I think SpaceX has a short term plan to drive the costs of the phased array antenna down pretty dramatically simply by producing them in higher volume — not changing the design significantly. A next generation antenna might garner further savings through better miniaturization and design, but I think it will be cheaper suppliers, and assembly efficiencies that come with high volume that will make the most impact in the near term.

Because SpaceX chose to build a computer for an antenna (it even has an ARM CPU, along with a GPS chip, power management, and the phased array which is a bunch of RF ICs on a large PCB) we can expect the price to come down with time and new technology generations — just like laptops and phones become more capable and more affordable every year. In 5 years or so I think the antenna cost problem will be well in hand.

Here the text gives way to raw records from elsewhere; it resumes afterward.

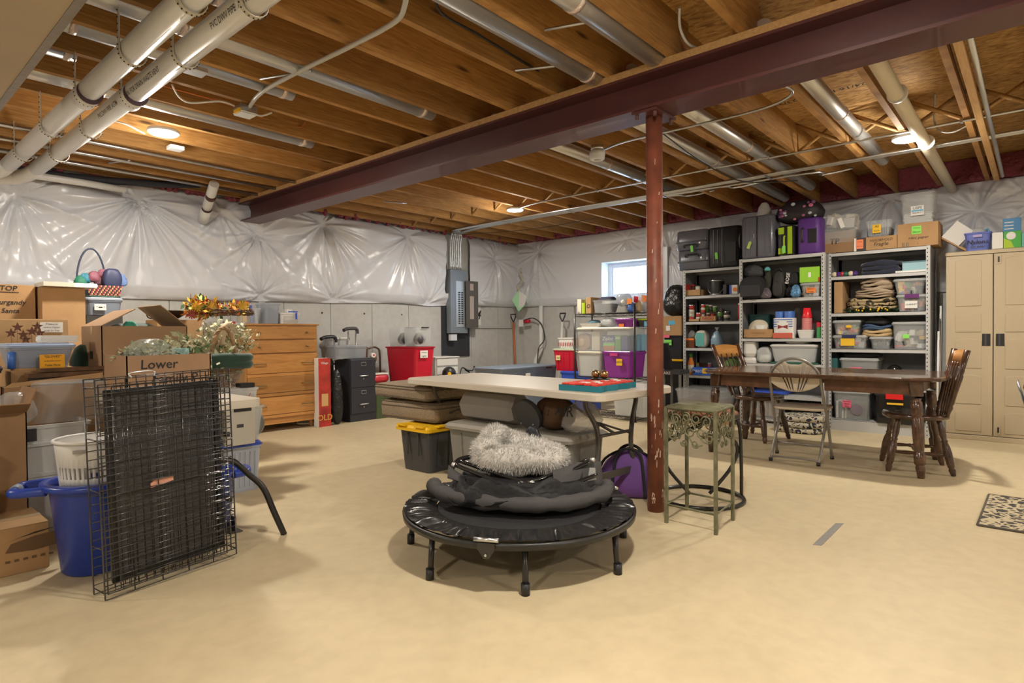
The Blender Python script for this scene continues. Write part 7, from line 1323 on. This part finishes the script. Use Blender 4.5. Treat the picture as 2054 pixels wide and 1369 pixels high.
MB().tube(smooth([(.40,.46,.26),(.41,.44,.37),(.45,.44,.40),(.47,.46,.31)],5),.022,6).build('ribbon',mat('ribbon_tan',(.52,.42,.28),.6),t)
MB().prism([(0,0),(.03,.01),(.05,.04),(.02,.06),(-.02,.05),(-.03,.02)],(.45,.44,.20),(1,0,0),(0,0,1),(0,.002,0)).build('bright_leaf',mat('bright_leaf',(.30,.50,.12),.6),t)
t=T('gift_bag','teal and white patterned packet at the right end of the Lower carton','packet',(1.22,3.40,zt1+.006));MB().box(-.05,-.03,0,.05,.03,.255).build('packet_body',mat('teal_pattern',(.25,.40,.38),.6,var=.6,vs=40),t)
MB().cbox((.052,.0,.13),(.004,.05,.2)).build('red_edge',RED,t)
# logo carton
t=T('carton','open brown carton with dark blue arrow logo and tilted flaps at left','carton',(1.275,4.22,zt1));w,d,h=.46,.40,.385;carton(t,w,d,h,m=mat('cardboard_brown',(.33,.20,.11),.85,var=.1,vs=4),flaps=[None,math.radians(140),None,math.radians(150)])
NV=mat('logo_navy',(.03,.03,.07),.7);zl_=h*.42
for k in (0,1):
    s=1 if k==0 else -1
    MB().prism([(-.13,.008*s),(-.075,.05*s),(-.055,.045*s),(-.095,.008*s)],(0,-d/2-.001,zl_),(1,0,0),(0,0,1),(0,-.002,0)).build('logo_print',NV,t)
    MB().prism([(-.085,.008*s),(-.06,.035*s),(-.04,.008*s)],(0,-d/2-.001,zl_),(1,0,0),(0,0,1),(0,-.002,0)).build('logo_print',NV,t)
    MB().prism([(.0+.045*math.cos(a),.008*s+s*.045*math.sin(a)) for a in [pi*i/10 for i in range(11)]],(.02,-d/2-.001,zl_),(1,0,0),(0,0,1),(0,-.002,0)).build('logo_print',NV,t)
MB().box(-w/2-.002,-.03,h*.50,-w/2+.004,.03,h*.62).build('hand_hole',BLACK,t);MB().box(-w/2-.0025,-.035,h*.88,-w/2,.0,h).build('packing_tape',mat('tape',(.55,.42,.25),.25),t)
t=T('green_cloth','dark green velvet heap filling the logo carton','cloth',(1.275,4.24,.90));blob(t,.40,.34,.20,GV,'heap',seed=82,amp=.1,top=.7);blob(t,.12,.06,.21,TV,'teal_fold',seed=83,amp=.05,cx=-.06,cy=-.13,top=.7,pw=4)
# dark iron basket and autumn wreath
t=T('iron_bowl','dark brown iron bowl with ring handle between logo carton and wreath','bowl',(float(oY(340,630,5.1)[0]),5.1,float(oY(340,641,5.1)[2])));zz0=float(t.location.z)
MB().lathe([(.03,0),(.06,.01),(.15,.065),(.155,.068),(.13,.06)],n=24).build('bowl_body',mat('iron_brown',(.06,.035,.025),.4,.5),t);MB().tube([(-.14+.028*math.cos(a),-.03,.035+.028*math.sin(a)) for a in [2*pi*k/16 for k in range(16)]],.005,6,True).build('ring_handle',mat('iron_brown',(.06,.035,.025),.4,.5),t)
MB().box(-.13,-.12,-(zz0-.694),.2,.12,-.002).build('stand_box',CARD,t)
P_=oY(462,643,4.8);q=J('storage_bin','clear bin with red latch and white files under the autumn wreath','bin',(425,645,496,691),4.8,None,.36);tub(q.r,q.w,.36,q.h,CLEARW,CLEARW,taper=.84);MB().cbox((q.w*-.02,-.185,q.h-.008),(.09,.02,.02)).build('latch',RED,q.r)
for k in range(6): MB().cbox((0,-.02,.02+k*q.h*.13),(q.w*.7,.26,.012)).build('file_inside',[LW,RANDC[7]][k%2],q.r)
ztop=q.loc[2]+q.h;q2=J('storage_bin','pink bin with white label below the file bin','bin',(448,692,492,726),4.8,None,.34);
q2=Th('storage_bin','pink and red bin with handwritten label below the red-latched bin','bin',(430,692,492,745),'Y',4.82,.34,q.loc[2]-.19) if False else q2
q2.h=q.loc[2]-q2.loc[2]-.003;tub(q2.r,q2.w,.34,q2.h,PNKP,WHITE,taper=.9);q2.sticker((459,701,484,716),PAPER,('Stocking stuffers','Xmas cards'),off=.0)
c3=T('carton','plain carton column below the pink bin, mostly hidden','carton',(q2.loc[0],q2.loc[1],0));carton(c3,q2.w,.34,q2.loc[2]-.004)
t=T('autumn_wreath','autumn wreath of orange and yellow flowers with bare twigs on the file bin','wreath',(q.loc[0]-.06,4.78,ztop+.002));AR=[mat('leaf_orange',(.62,.20,.03),.6),mat('leaf_yellow',(.72,.46,.05),.6),mat('leaf_rust',(.32,.05,.03),.6),GNL]
for k,m_ in enumerate(AR): leaves(t,(-.14,0,.10),(.20,.14,.11),130,m_,.05,10+k);leaves(t,(.10,0,.10),(.14,.12,.06),40,m_,.045,20+k)
g=MB();R=np.random.RandomState(3)
for k in range(46):
    a=R.uniform(0,6.3);P=[(.03+.20*math.cos(a+j*.35)*R.uniform(.85,1.1),.12*math.sin(a+j*.35),.045+.05*R.rand()) for j in range(5)];g.tube(P,.003,4)
g.build('twigs',mat('twig',(.13,.075,.045),.8),t,kind='stuff')
for (x,z,r_,c) in ((.12,.12,.045,AR[1]),(-.22,.11,.04,AR[1]),(-.12,.10,.04,AR[1]),(-.26,.05,.035,AR[2])):
    f=MB()
    for j in range(24):
        a=2*pi*j/12+(.2 if j>11 else 0);rr_=r_*(1 if j<12 else .65);f.add([(x,-.07,z),(x+rr_*math.cos(a-.15),-.08,z+rr_*math.sin(a-.15)),(x+rr_*1.1*math.cos(a),-.09,z+rr_*1.1*math.sin(a)),(x+rr_*math.cos(a+.15),-.08,z+rr_*math.sin(a+.15))],[(0,1,2,3)])
    f.build('bloom',c,t)
# far cartons on the second table
zt2_=.692
q=J('carton','brown carton handwritten TOP Burgandy Santa at the left picture edge','carton',(-30,571,73,690),5.42,zt2_,.42);carton(q.r,q.w,.42,q.h);q.write(16,578,'TOP',13,shear=.15);q.write(20,606,'Burgandy',12);q.write(20,623,'Santa',12);MB().box(-.09,-.2135,0,-.02,-.2125,.003).build('underline',INK,q.r) if False else None
x_,z_=q.lp(16,586);MB().box(x_-.06,-.2135,z_,x_+.06,-.2125,z_+.004).build('underline',INK,q.r)
q=J('carton','tall plain carton right of the TOP carton','carton',(86,577,173,700),5.30,zt2_,.42);carton(q.r,q.w,.42,q.h);hb=zt2_+q.h
q=T('flat_box','flat cream box lid lying on the tall plain carton','box',(q.loc[0]+.03,5.38,hb+.006));MB().box(-.16,-.14,0,.16,.14,.03).build('box_body',PAPER,q);MB().box(-.16,-.142,0,.02,-.14,.03).build('tan_side',LW,q)
q=J('carton','long wide carton with white note in front of the TOP carton','carton',(-40,640,139,738),4.84,zt2_,.36);carton(q.r,q.w,.36,q.h,m=mat('cardboard_light',(.50,.32,.16),.85,var=.08,vs=4));q.sticker((80,646,126,666),PAPER,('Treasures','random Captain','ready for Tree'),off=.002);hb4=q.h
t=T('star_picks','bundle of rusty metal star picks standing before the long carton','decoration',(float(oY(60,690,4.72)[0]),4.72,.693));zb4=float(t.location.z)
RS=mat('rust',(.15,.06,.035),.7)
SZ=float(oY(60,690,4.72)[2])-.693-.03
for k,(x,z) in enumerate(((-.09,.10),(-.06,.135),(-.035,.09),(-.02,.06),(.01,.11),(.035,.14),(.05,.10),(.07,.055))):
    star=[((.032 if i%2==0 else .013)*math.cos(pi/2+i*pi/5),(.032 if i%2==0 else .013)*math.sin(pi/2+i*pi/5)) for i in range(10)];MB().prism(star,(x,-.01*(k%3),z+SZ),(1,0,0),(0,0,1),(0,.002,0)).build('star',RS,t);MB().tube([(x,0,0),(x,-.004,z+SZ)],.0015,4).build('stem',RS,t)
q=J('storage_bin','clear bin with light blue lid and orange gloves note at left','bin',(15,688,156,737),4.12,None,.34);zb5=q.loc[2];tub(q.r,q.w,.34,q.h,mat('bluish_clear',(.42,.48,.60),.2,alpha=.5),mat('light_blue_lid',(.28,.36,.52),.35),taper=.86)
q.sticker((78,711,129,735),mat('orange_card',(.80,.38,.02),.8),('"GLOVES"','for Bird-Bath cleaner','Toilet Parts'),off=.012);blob(q.r,q.w*.7,.26,q.h*.8,mat('film_grey',(.35,.35,.38),.3),'bagged_contents',seed=86,amp=.12,z0=.01);MB().cyl((-q.w*.44,-.16,.0),(-q.w*.44,-.16,.09),.018,n=10).build('blue_cap_tube',mat('cap_blue',(.05,.15,.5),.4),q.r);hb5=q.h
t=T('paper_stack','stack of white envelopes on the light blue lid','papers',(float(oY(121,683,4.15)[0]),4.22,zb5+hb5+.003));
for k in range(6): MB().cbox((random.uniform(-.004,.004),0,.004+k*.0065),(.17,.12,.006)).build('envelope',PAPER,t)
c5=T('carton','carton column carrying the light-blue-lidded bin, mostly hidden','carton',(q.loc[0],4.30,0));carton(c5,q.w*.9,.32,zb5-.003)
t=T('green_bag','dark green cloth bag between the blue-lidded bin and logo carton','bag',(float(oY(163,710,4.3)[0])+.02,4.36,.0));MB().box(-.06,-.1,0,.06,.1,.80).build('stand_box',CARD2,t);blob(t,.14,.16,.17,GV,'cloth',seed=87,amp=.08,z0=.80,top=.5)
q=J('carton','open carton whose tall inner brown wall shows behind the clear bins','carton',(14,740,212,1050),3.98,0,.10);MB().box(-q.w/2,-.05,.0,q.w/2,.05,q.h*.9).build('box_body',CARD2,q.r);MB().prism([(-q.w/2,0),(q.w/2,0.02),(q.w/2,.055),(-q.w/2+.03,.02)],(0,-.05,q.h*.9),(1,0,0),(0,.1,1),(0,.005,0)).build('flap',CARD,q.r)
q=J('storage_bin','black tote at the far left edge beside the brown wall of carton','bin',(-60,735,14,1040),4.0,0,.3);tub(q.r,q.w,.3,q.h,SBk,SBk)
q=J('carton','tall brown carton with raised flap at the left edge beside clear bins','carton',(-70,830,58,1050),3.62,0,.3);carton(q.r,q.w,.3,q.h,m=CARD2,flaps=[math.radians(25),math.radians(70),None,None])
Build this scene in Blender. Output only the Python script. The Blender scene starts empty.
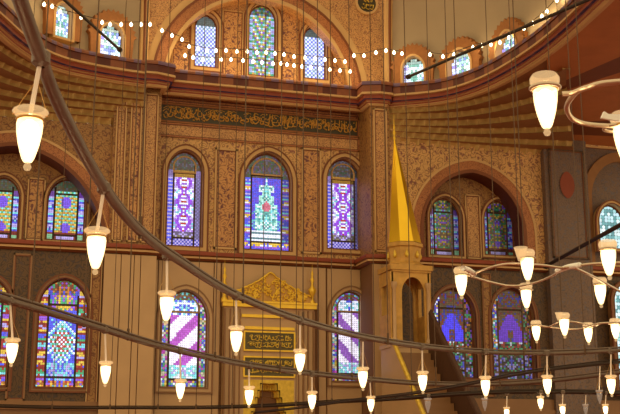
import bpy, math, random
from math import sin, cos, pi, sqrt, radians, atan2, tan
from mathutils import Vector, Matrix
from mathutils.geometry import tessellate_polygon

# ------------------------------------------------------------ camera, world, exposure
sc = bpy.context.scene
COL = sc.collection
FPX, PSI, HY, EYE = 1100.0, radians(16), 460.0, 1.6
PITCH = math.atan((HY - 207) / FPX)
FW = Vector((sin(PSI)*cos(PITCH), cos(PSI)*cos(PITCH), sin(PITCH)))
RT = Vector((cos(PSI), -sin(PSI), 0))
UP = RT.cross(FW)
CAMP = Vector((0, 0, EYE))
cam = bpy.data.objects.new('camera', bpy.data.cameras.new('camera'))
COL.objects.link(cam)
cam.matrix_world = Matrix(((RT.x, UP.x, -FW.x, 0), (RT.y, UP.y, -FW.y, 0), (RT.z, UP.z, -FW.z, EYE), (0, 0, 0, 1)))
cam.data.sensor_width = 36
cam.data.lens = FPX/620*36
cam.data.clip_end = 300
sc.camera = cam
w = bpy.data.worlds.new('hall_light'); sc.world = w; w.use_nodes = True
w.node_tree.nodes['Background'].inputs[0].default_value = (1.0, 0.79, 0.45, 1)
w.node_tree.nodes['Background'].inputs[1].default_value = 1.12
sc.view_settings.view_transform = 'Standard'
sc.view_settings.look = 'None'
sc.view_settings.exposure = 0.0
sc.view_settings.gamma = 1.0
LAMP_W, RAIL_W = 150.0, 3.0
LAMP_COL = (1.0, 0.70, 0.32)

def ray(x, y): return FW + RT*((x-310)/FPX) + UP*((207-y)/FPX)
def PY(x, y, Y): d = ray(x, y); return CAMP + d*(Y/d.y)
def PZ(x, y, Z): d = ray(x, y); return CAMP + d*((Z-EYE)/d.z)
def proj(P):
    v = Vector(P) - CAMP; d = v.dot(FW)
    return 310 + FPX*v.dot(RT)/d, 207 - FPX*v.dot(UP)/d

# ------------------------------------------------------------ helpers
def lin(c):
    return tuple((v/255/12.92 if v/255 <= .04045 else ((v/255+.055)/1.055)**2.4) for v in c)

class MB:
    def __init__(s): s.v = []; s.f = []; s.m = []; s.c = []
    def vert(s, p): s.v.append(tuple(p)); return len(s.v)-1
    def face(s, pts, m=0, col=None):
        i = [s.vert(p) for p in pts]; s.f.append(i); s.m.append(m); s.c.append(col)
    def box(s, x0, x1, y0, y1, z0, z1, m=0):
        P = [(x, y, z) for x in (x0, x1) for y in (y0, y1) for z in (z0, z1)]
        b = len(s.v); s.v += P
        for q in ((0,1,3,2),(4,6,7,5),(0,4,5,1),(2,3,7,6),(0,2,6,4),(1,5,7,3)):
            s.f.append([b+k for k in q]); s.m.append(m); s.c.append(None)
    def plate(s, outer, holes, y, m=0):
        loops = [[Vector((x, z, 0)) for x, z in outer]] + [[Vector((x, z, 0)) for x, z in h] for h in holes]
        flat = [p for l in loops for p in l]
        b = len(s.v); s.v += [(p.x, y, p.y) for p in flat]
        for t in tessellate_polygon(loops):
            s.f.append([b+k for k in t]); s.m.append(m); s.c.append(None)
    def wallstrip(s, loop, y0, y1, m=0, closed=True):
        n = len(loop)
        for k in range(n if closed else n-1):
            a, b = loop[k], loop[(k+1) % n]
            s.face([(a[0], y0, a[1]), (b[0], y0, b[1]), (b[0], y1, b[1]), (a[0], y1, a[1])], m)
    def ring(s, inner, outer, y0, y1, m=0, closed=True):
        n = len(inner)
        for k in range(n if closed else n-1):
            a, b, c, d = inner[k], inner[(k+1) % n], outer[(k+1) % n], outer[k]
            s.face([(p[0], y0, p[1]) for p in (a, b, c, d)], m)
        s.wallstrip(inner, y0, y1, m, closed); s.wallstrip(outer, y0, y1, m, closed)
    def tube(s, pts, r, m=0, n=8, cap=True):
        pts = [Vector(p) for p in pts]; b = len(s.v); N = len(pts)
        rr = r if isinstance(r, (list, tuple)) else [r]*N
        for i, p in enumerate(pts):
            t = (pts[min(i+1, N-1)] - pts[max(i-1, 0)]).normalized()
            a = Vector((0, 0, 1)) if abs(t.z) < .9 else Vector((1, 0, 0))
            u = t.cross(a).normalized(); v = t.cross(u)
            for k in range(n):
                q = p + (u*cos(2*pi*k/n) + v*sin(2*pi*k/n))*rr[i]; s.v.append(tuple(q))
        for i in range(N-1):
            for k in range(n):
                s.f.append([b+i*n+k, b+i*n+(k+1) % n, b+(i+1)*n+(k+1) % n, b+(i+1)*n+k]); s.m.append(m); s.c.append(None)
        if cap:
            s.f.append([b+k for k in range(n)]); s.m.append(m); s.c.append(None)
            s.f.append([b+(N-1)*n+k for k in range(n)]); s.m.append(m); s.c.append(None)
    def lathe(s, prof, m=0, n=20, c=(0, 0, 0), ph=0):
        b = len(s.v)
        for r, z in prof:
            for k in range(n):
                s.v.append((c[0]+r*cos(2*pi*k/n+ph), c[1]+r*sin(2*pi*k/n+ph), c[2]+z))
        for i in range(len(prof)-1):
            for k in range(n):
                s.f.append([b+i*n+k, b+i*n+(k+1) % n, b+(i+1)*n+(k+1) % n, b+(i+1)*n+k]); s.m.append(m); s.c.append(None)
    def grid(s, rows, mf=0):
        b = len(s.v); w_ = len(rows[0])
        for r in rows: s.v += [tuple(p) for p in r]
        for i in range(len(rows)-1):
            for k in range(w_-1):
                s.f.append([b+i*w_+k, b+i*w_+k+1, b+(i+1)*w_+k+1, b+(i+1)*w_+k])
                s.m.append(mf(i, k) if callable(mf) else mf); s.c.append(None)
    def build(s, name, mats, parent=None, smooth=False, weld=False, origin=None):
        me = bpy.data.meshes.new(name)
        vs = s.v
        if origin is not None: vs = [(p[0]-origin[0], p[1]-origin[1], p[2]-origin[2]) for p in vs]
        me.from_pydata(vs, [], s.f)
        if not isinstance(mats, (list, tuple)): mats = [mats]
        for m in mats: me.materials.append(m)
        me.polygons.foreach_set('material_index', s.m)
        if any(c is not None for c in s.c):
            at = me.color_attributes.new('Col', 'FLOAT_COLOR', 'CORNER')
            i = 0
            for p, c in zip(me.polygons, s.c):
                c = c or (0, 0, 0)
                for _ in range(p.loop_total): at.data[i].color = (c[0], c[1], c[2], 1); i += 1
        if smooth: me.polygons.foreach_set('use_smooth', [True]*len(me.polygons))
        me.update()
        o = bpy.data.objects.new(name, me); COL.objects.link(o)
        if origin is not None and parent is None: o.location = origin
        if parent: o.parent = parent
        return o

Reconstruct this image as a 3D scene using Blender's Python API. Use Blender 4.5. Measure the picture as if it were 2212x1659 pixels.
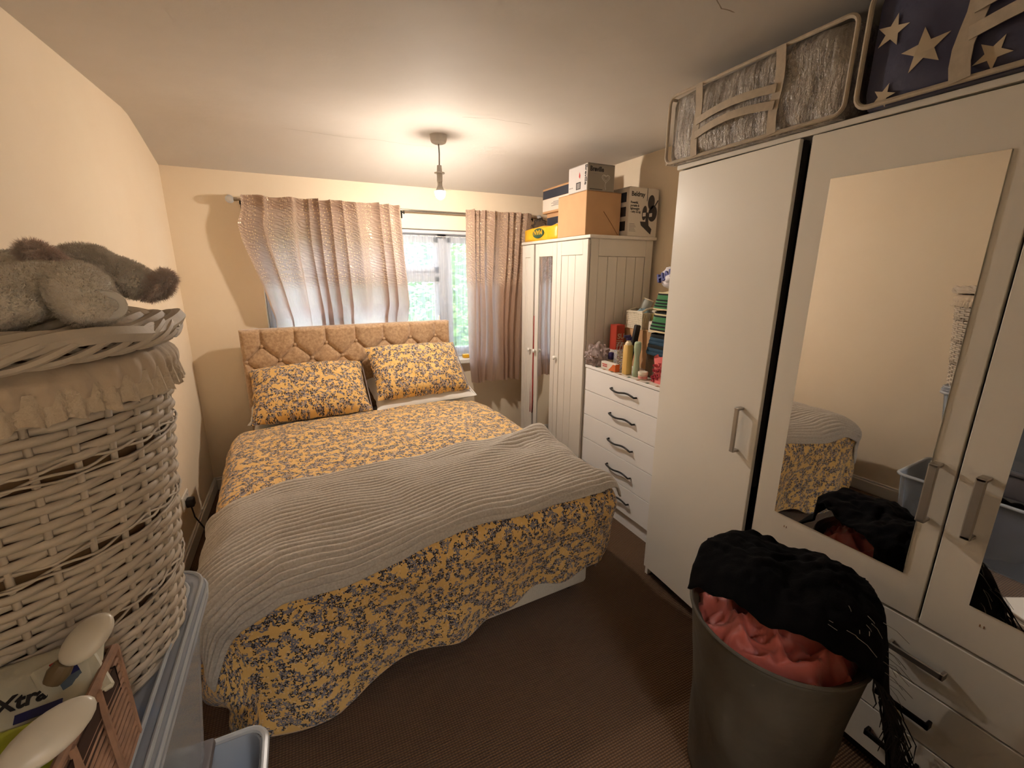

So, today every new Starlink customer costs SpaceX about $2,000 and with a monthly service fee of $99 that customer will not become profitable for almost two years. That’s a long time to wait for profits to start rolling in but SpaceX is in a race for customers with several other low Earth orbit internet constellations — mostly OneWeb and Amazon’s Kuiper, so I think they’re going to have to deal with this negative for the immediate future while production ramps up from tens of thousands of units to hundreds of thousands and then millions.

(It’s also possible that SpaceX will open Starlink to businesses and governments where they may not need to subsidize the antenna and in fact the price to large organizations could actually end up subsidizing residential consumers’ equipment.)